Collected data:
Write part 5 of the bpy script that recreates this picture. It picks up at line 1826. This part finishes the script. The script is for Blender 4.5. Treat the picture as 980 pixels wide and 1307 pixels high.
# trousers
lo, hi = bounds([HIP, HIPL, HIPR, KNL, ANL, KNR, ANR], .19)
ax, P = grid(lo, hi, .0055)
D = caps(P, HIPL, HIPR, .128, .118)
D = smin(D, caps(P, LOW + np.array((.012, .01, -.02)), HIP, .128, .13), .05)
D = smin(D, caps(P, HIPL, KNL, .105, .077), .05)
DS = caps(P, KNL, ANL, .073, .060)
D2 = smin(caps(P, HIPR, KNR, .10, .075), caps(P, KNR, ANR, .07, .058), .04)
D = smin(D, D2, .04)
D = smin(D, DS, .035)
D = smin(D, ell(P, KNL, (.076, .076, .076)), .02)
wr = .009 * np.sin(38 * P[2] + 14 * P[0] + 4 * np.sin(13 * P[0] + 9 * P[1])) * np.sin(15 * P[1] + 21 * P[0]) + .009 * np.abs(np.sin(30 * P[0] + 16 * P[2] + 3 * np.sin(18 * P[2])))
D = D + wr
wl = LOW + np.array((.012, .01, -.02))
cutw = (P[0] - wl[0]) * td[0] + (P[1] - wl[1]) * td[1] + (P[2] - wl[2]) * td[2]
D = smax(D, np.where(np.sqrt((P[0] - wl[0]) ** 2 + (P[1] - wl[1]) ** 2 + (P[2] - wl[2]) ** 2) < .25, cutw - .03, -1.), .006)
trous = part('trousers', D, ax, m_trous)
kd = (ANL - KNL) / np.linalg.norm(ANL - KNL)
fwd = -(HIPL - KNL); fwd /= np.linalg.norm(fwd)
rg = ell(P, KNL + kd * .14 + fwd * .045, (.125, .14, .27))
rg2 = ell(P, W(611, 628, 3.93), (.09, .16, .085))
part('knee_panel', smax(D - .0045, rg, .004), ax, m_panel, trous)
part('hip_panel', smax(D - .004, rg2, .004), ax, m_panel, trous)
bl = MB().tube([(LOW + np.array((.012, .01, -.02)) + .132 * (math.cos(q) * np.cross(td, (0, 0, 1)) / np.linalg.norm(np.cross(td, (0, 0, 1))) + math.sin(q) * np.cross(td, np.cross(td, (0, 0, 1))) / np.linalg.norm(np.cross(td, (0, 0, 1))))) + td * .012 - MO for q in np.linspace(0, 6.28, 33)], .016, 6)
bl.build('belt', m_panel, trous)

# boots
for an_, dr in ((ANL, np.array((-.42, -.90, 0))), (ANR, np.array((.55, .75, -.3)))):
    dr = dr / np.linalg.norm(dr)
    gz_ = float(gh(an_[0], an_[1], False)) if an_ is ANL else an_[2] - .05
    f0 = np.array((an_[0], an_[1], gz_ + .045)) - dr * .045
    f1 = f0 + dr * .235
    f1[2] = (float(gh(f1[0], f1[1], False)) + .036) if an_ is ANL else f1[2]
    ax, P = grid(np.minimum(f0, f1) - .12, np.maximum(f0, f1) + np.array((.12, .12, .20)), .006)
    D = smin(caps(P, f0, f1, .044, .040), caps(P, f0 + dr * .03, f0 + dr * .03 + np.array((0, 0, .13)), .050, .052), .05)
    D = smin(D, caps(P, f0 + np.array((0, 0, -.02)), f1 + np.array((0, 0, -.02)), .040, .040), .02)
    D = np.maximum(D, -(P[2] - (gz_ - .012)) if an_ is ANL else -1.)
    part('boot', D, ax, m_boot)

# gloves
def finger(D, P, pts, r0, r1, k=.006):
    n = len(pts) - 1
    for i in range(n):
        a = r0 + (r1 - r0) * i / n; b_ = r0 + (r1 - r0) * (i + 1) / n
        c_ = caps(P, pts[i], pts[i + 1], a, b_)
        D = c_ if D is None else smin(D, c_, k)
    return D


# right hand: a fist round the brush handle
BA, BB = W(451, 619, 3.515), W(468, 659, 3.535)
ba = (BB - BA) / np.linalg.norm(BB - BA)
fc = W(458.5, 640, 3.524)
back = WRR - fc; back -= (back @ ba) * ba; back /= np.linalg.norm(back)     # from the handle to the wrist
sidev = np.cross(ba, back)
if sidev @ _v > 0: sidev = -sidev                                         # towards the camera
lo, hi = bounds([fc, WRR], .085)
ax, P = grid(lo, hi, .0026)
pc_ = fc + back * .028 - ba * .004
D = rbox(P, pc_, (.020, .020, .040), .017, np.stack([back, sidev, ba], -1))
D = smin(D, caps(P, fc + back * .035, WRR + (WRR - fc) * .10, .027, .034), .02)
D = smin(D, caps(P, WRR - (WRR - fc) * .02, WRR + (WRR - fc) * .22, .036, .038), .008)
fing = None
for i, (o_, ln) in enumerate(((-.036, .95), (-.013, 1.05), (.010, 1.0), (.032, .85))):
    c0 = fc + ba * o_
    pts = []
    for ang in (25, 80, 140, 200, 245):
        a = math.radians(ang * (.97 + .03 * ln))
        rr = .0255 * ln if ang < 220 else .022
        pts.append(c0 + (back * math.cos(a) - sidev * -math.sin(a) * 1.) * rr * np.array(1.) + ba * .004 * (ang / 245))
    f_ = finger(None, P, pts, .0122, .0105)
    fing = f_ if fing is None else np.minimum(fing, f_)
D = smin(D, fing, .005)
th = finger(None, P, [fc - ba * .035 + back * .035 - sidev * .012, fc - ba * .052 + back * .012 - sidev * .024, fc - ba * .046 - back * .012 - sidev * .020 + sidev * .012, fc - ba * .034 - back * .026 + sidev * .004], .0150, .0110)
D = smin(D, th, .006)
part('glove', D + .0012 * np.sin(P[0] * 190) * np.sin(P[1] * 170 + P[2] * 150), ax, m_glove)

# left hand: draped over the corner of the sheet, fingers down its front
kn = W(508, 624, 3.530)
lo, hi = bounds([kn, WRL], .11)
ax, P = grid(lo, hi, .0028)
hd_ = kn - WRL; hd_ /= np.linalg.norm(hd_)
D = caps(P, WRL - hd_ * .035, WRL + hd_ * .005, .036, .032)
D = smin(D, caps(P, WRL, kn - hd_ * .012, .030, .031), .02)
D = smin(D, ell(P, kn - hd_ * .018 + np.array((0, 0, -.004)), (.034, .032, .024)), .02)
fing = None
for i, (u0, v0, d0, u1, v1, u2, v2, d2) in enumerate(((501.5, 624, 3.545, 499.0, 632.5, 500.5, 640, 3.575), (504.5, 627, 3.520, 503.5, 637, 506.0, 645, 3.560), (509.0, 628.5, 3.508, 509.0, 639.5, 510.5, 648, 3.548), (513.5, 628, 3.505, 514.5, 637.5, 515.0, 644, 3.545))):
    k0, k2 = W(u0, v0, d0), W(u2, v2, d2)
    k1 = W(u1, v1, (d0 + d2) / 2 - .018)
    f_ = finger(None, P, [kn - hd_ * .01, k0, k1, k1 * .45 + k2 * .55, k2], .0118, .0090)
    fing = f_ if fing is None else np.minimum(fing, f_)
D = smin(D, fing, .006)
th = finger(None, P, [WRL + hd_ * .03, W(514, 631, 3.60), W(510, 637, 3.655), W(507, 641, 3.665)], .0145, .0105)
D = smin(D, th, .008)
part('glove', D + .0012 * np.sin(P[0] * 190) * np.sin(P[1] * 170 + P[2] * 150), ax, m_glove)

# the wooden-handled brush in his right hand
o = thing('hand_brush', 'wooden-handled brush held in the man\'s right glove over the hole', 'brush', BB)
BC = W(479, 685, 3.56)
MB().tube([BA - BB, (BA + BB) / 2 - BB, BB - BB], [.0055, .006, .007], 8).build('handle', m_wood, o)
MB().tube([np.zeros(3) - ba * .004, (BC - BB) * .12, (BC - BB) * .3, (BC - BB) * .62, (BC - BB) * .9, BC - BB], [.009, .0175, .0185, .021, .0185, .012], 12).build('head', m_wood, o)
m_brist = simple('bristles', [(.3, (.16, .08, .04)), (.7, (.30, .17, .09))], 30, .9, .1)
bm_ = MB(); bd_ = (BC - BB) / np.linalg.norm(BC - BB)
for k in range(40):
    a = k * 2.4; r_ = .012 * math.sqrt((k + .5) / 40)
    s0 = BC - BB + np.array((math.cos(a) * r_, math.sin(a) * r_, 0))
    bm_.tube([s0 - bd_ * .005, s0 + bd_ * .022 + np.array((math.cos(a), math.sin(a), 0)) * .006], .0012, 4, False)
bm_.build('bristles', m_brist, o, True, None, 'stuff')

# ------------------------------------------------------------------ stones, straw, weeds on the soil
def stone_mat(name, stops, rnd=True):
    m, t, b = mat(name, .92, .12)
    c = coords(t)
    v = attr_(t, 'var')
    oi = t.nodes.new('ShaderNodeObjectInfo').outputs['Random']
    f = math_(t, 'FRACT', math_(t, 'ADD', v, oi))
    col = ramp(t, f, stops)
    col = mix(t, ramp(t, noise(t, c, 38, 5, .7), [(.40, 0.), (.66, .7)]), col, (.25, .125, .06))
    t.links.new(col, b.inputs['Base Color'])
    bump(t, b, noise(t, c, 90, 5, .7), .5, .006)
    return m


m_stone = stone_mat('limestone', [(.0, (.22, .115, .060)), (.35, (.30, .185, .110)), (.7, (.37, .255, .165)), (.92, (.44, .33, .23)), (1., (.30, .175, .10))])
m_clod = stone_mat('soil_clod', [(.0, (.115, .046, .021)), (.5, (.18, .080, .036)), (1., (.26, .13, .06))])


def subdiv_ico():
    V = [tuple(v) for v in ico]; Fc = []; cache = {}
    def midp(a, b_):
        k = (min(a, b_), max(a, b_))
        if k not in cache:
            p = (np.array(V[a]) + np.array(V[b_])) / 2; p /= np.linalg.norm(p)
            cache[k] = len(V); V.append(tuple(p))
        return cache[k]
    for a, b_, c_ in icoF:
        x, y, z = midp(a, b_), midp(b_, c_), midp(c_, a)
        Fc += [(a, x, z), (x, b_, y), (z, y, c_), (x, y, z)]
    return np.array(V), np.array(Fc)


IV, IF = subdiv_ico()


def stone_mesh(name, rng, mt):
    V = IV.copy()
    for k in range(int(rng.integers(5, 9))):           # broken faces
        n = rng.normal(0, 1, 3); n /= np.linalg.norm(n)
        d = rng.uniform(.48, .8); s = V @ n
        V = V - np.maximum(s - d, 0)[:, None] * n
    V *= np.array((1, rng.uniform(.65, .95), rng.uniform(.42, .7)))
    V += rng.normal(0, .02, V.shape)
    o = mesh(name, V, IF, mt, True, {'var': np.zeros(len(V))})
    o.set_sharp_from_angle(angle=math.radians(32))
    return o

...

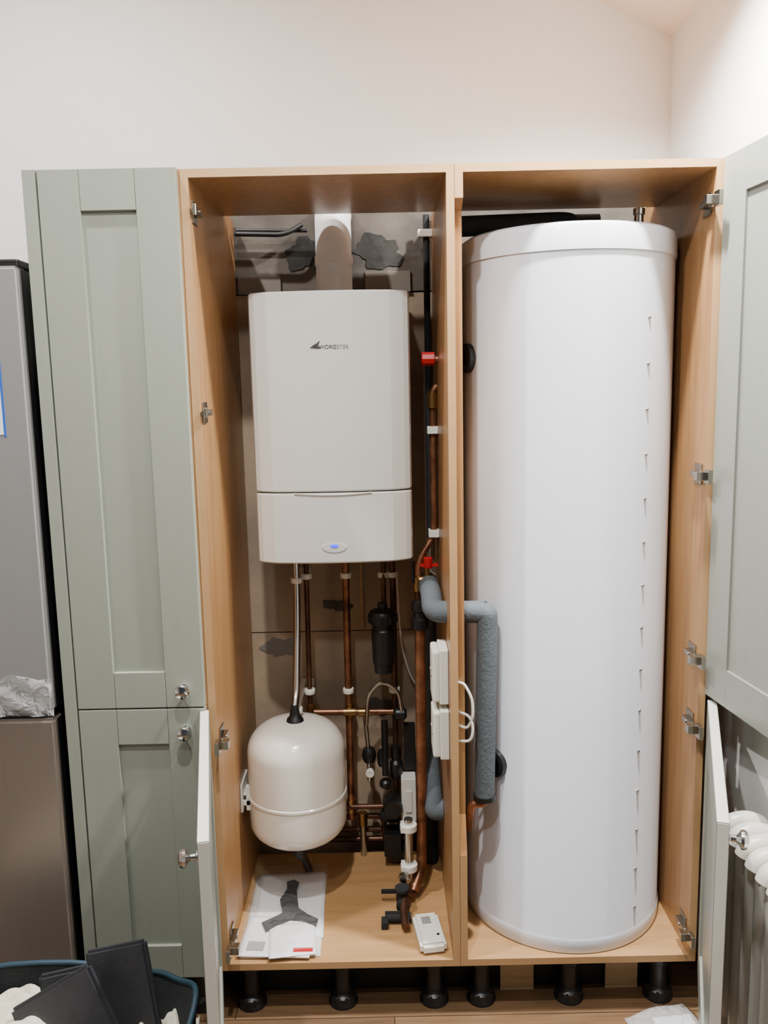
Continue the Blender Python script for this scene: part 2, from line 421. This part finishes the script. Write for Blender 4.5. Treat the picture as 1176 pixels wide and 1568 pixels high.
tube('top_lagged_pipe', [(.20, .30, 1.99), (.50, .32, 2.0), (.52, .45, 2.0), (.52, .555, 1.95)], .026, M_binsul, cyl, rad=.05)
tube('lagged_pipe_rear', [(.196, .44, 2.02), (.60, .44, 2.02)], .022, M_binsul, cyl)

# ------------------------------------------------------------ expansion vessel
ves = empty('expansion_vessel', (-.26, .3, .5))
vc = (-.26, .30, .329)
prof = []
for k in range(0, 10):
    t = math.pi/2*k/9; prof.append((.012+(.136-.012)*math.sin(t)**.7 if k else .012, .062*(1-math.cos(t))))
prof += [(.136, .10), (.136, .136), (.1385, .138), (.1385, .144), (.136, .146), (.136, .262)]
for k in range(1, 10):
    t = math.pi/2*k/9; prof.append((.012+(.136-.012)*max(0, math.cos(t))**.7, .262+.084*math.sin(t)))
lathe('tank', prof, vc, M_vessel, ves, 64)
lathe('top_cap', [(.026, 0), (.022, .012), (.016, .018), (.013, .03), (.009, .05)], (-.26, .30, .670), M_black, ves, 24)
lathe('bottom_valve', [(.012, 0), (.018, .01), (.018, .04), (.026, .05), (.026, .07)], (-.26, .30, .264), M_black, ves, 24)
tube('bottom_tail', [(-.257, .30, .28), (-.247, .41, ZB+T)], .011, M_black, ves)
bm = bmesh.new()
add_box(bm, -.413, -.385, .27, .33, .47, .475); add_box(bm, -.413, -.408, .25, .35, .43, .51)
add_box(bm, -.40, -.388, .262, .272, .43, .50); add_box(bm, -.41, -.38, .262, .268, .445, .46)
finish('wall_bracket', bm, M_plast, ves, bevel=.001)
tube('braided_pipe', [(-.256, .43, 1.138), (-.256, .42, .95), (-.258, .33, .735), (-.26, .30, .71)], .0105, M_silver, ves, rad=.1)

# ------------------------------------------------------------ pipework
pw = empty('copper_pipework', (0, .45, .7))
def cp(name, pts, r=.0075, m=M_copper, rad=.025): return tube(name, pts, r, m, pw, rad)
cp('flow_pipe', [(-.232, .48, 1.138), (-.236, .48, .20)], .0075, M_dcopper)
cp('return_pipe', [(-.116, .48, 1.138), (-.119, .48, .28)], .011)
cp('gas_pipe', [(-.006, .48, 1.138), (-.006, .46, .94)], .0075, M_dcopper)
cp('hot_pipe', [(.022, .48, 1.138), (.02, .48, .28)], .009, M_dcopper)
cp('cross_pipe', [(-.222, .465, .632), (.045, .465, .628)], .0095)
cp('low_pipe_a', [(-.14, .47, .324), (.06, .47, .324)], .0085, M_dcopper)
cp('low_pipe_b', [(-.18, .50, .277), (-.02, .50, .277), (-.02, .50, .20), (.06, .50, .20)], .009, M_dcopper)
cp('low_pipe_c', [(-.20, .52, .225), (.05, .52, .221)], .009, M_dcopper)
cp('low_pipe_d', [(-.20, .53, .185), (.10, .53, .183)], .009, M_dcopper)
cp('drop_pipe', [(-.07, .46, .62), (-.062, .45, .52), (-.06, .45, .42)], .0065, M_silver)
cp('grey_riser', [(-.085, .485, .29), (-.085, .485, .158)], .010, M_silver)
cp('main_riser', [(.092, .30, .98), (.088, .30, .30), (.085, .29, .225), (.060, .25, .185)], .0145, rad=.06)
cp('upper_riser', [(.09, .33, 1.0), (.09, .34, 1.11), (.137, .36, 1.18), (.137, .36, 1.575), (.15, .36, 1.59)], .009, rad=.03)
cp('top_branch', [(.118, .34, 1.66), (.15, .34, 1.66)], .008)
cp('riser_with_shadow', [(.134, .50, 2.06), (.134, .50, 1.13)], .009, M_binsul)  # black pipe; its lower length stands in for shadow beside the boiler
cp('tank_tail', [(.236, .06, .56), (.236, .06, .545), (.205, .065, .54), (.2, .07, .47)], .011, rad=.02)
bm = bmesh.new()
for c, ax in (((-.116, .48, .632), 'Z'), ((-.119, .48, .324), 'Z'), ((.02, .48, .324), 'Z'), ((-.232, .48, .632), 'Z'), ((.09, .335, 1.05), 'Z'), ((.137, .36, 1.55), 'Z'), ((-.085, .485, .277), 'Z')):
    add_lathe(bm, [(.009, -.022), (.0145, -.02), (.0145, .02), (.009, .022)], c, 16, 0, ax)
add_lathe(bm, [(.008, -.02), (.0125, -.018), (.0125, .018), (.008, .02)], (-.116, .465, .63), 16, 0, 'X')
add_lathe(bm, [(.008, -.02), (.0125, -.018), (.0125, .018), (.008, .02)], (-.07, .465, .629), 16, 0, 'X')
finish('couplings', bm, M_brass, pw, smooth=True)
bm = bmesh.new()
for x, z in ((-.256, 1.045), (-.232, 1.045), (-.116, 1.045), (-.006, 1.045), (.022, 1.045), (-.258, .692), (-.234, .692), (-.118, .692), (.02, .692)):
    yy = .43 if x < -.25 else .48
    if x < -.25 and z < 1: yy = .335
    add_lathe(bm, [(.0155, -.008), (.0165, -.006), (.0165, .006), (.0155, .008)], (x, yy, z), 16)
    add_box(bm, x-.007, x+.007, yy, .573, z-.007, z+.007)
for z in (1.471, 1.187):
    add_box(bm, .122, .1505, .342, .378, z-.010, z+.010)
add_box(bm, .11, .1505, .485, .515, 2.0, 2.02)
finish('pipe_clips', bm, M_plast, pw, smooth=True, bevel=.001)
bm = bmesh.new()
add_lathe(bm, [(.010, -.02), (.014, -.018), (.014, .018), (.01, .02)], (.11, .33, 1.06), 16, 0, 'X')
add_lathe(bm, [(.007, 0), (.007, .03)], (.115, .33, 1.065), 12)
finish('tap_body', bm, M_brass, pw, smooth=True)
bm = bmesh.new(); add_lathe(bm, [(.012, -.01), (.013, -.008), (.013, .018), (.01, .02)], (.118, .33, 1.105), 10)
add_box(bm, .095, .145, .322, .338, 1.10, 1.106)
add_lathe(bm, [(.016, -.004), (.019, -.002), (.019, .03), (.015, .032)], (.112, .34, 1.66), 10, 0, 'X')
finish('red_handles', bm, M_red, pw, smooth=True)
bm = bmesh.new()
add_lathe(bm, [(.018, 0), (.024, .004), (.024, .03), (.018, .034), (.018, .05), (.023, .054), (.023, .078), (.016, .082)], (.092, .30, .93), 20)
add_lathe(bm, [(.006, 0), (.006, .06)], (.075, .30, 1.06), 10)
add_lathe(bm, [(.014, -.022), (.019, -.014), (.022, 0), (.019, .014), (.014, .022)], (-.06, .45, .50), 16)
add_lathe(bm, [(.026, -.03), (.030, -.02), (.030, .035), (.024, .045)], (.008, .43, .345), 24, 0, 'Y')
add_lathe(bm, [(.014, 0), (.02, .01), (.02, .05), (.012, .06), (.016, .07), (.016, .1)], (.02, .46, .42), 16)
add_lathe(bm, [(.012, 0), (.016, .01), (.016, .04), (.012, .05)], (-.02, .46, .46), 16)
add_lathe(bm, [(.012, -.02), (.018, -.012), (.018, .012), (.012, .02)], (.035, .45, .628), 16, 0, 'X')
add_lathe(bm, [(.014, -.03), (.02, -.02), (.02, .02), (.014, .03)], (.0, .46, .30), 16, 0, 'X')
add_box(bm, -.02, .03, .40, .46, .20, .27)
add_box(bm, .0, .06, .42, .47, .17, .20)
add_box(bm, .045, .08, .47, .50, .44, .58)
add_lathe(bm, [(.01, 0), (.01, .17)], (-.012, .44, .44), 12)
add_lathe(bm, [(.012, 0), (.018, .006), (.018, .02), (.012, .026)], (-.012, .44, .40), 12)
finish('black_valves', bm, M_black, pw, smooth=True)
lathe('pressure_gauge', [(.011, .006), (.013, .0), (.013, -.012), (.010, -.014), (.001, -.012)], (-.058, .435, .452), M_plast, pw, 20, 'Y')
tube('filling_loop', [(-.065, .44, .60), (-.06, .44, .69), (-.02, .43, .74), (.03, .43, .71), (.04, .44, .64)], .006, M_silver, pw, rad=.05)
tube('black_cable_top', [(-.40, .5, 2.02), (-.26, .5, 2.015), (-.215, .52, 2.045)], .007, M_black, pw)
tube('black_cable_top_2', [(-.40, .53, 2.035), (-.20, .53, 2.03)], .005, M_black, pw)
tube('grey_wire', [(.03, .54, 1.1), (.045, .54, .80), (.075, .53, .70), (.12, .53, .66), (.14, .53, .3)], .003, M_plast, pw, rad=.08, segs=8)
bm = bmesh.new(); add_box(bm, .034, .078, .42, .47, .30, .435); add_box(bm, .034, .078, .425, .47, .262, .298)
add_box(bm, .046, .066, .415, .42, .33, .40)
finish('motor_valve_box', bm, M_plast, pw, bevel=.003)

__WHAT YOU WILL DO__
Set down, without any change, only the lines from the line that holds "Continue the Blender" through the line that holds "2.02)], .022, M_binsul, cyl)", both lines included.

__WORKED SOLUTION__
Continue the Blender Python script for this scene: part 2, from line 421. This part finishes the script. Write for Blender 4.5. Treat the picture as 1176 pixels wide and 1568 pixels high.
tube('top_lagged_pipe', [(.20, .30, 1.99), (.50, .32, 2.0), (.52, .45, 2.0), (.52, .555, 1.95)], .026, M_binsul, cyl, rad=.05)
tube('lagged_pipe_rear', [(.196, .44, 2.02), (.60, .44, 2.02)], .022, M_binsul, cyl)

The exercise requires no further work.